A fraction become \[\dfrac{1}{3}\]when 2 is subtracted from the numerator and it becomes \[\dfrac{1}{2}\]when 1 is subtracted from the denominator. Find the fraction.

Answer 1

Hint: Assume any general fraction by yourself (i.e. Let the fraction be \[\dfrac{a}{b}\]) and try to convert the above problem statement into numerical form and find the value of a, b.

Complete step-by-step solution:
Let us assume the fraction to be \[\dfrac{a}{b}\] where a and b are real numbers.
where a is called the numerator of the fraction
and b is called the denominator of the fraction.
According to the question when we subtract 2 from the numerator of the fraction \[\dfrac{a}{b}\], that is from a, the fraction becomes \[\dfrac{1}{3}\].
So, it can also be written as:
\[\dfrac{a-2}{b}=\dfrac{1}{3}\]
After cross multiplying the above equation will become:
\[\Rightarrow 3\left( a-2 \right)=b\] (Let it be our equation (1)).
Now, again according to the question when we subtract 1 from the denominator of the fraction \[\dfrac{a}{b}\], that is from b, the fraction become \[\dfrac{1}{2}\]So, it can also be written as:
\[\dfrac{a}{b-1}=\dfrac{1}{2}\]
After cross multiplying the above equation will become:
\[\Rightarrow 2a=b-1\] (Let it be our equation (2)).
Now, by substituting the value of ‘b’ from equation (1) to equation (2), we will get:
\[\Rightarrow 2a=\left( 3a-6 \right)-1\]
By taking all the variable one side and constant other side, then we will get:
\[\Rightarrow -a=-7\]
\[\therefore a=7\]
Now, by putting the value ‘a’ in equation (1) we will get:
\[\Rightarrow 3\left( 7 \right)-6=b\]
\[\Rightarrow b=21-6\]
\[\therefore b=15\]
Since, we have assumed our fraction to be \[\dfrac{a}{b}\] and we have calculated the value ‘a’ and ‘b’.
Here, \[a=7\] and \[b=15\]
Hence, the required fraction is \[\dfrac{7}{15}\].

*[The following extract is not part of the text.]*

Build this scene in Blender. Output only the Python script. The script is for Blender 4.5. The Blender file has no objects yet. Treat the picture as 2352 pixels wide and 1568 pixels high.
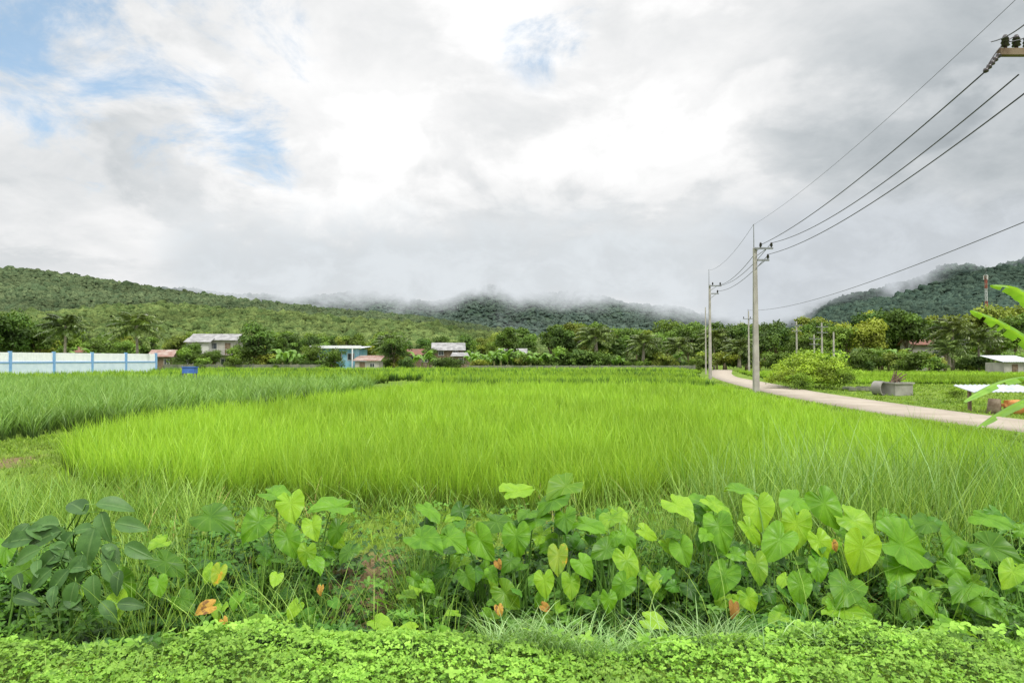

Note: The above question is solved by using the substitution method of solving the equation of two variables. It can also be solved by using the elimination method of solving two equations. So to eliminate the variable a, we will have to multiply the first equation with 2 and the second equation with 3 and then subtract them. This will give us the value of b. Then, substituting b in any equation, we can get the value of a.